A possible guess is that Sony has created a new market segment with its adorable (not the pink one) NEX series, eating up the profit margins of Pany's and Oly's products.   So the GF-2 is a comeback to grab back the market share.  I hope that this is not true because a follower can never be a leader.  Leaders always lead with creativity and followers always follow with indistinguishable copycats. 

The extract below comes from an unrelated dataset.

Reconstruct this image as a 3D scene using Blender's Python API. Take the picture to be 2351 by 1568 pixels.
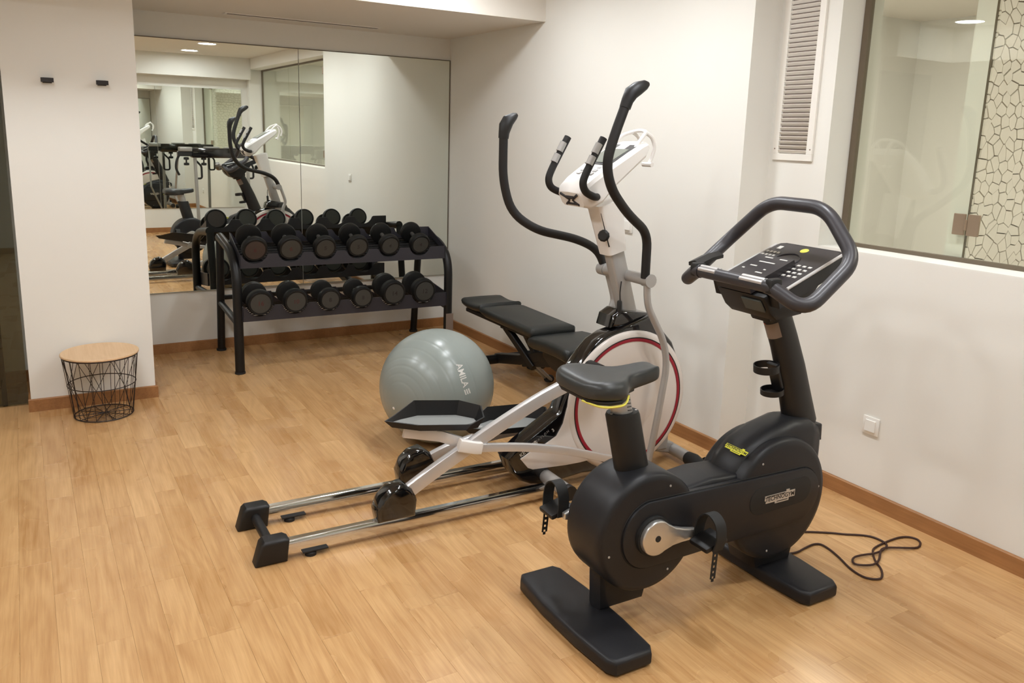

Copycats are second best unless they are really selling at a critically cheap price.  Fact is, the MFT is doing very good.  For example, it has brought into the fold Cosina with its Voigtlander lenses which, like the GF1, suit enthusiast photographers best.

P1090509 (Medium)

At any rate, it's a shame that the GF-2 is such a dumb-down upgrade to the fantastic GF-1.  In Hong Kong, the GF-1 has been selling like hot cakes across a wide spectrum of users from newbies to enthusiasts.  It has captivated the hearts, and purses, of many ladies too.  Apart from the few design flaws which I found during the field test, the GF-1 is an all-round camera from size to handling.  In the realm of serious compacts, the paramount consideration should go to the size and handling provided that the pricing is right.  For the GF2, the first impression is that it is not tailor-made for fantastic ergonomics.

Take for example the gimmickry touch-screen thingy of the GF-2.  It  is more suited to a camera with an articulated LCD, which the GF-2 lacks.  It does not take a reviewer's scrutiny to conclude that the downside of taking away the control dials is a non-starter for photographers.

Thus, with the same sensor and in a bit bigger size, the GF-1 is simply a wiser choice over the GF-2 especially when the GF-1 is offered at a reduced price now – something like HK$5,000 for an either-lens kit set (I am thinking that if there are enough buyers, maybe we can even bargain for a cheaper price).  It is not a dealer's item, not the grey merchandise.

Let's figure it out when GX Garnerings tries out the GF2, if we manage to get one.

Keep Going

SAM_1957 (Large)

(Camera: Samsung WB600)

Or you'd rather pause and think it over? This is Sunday.   Pause and think.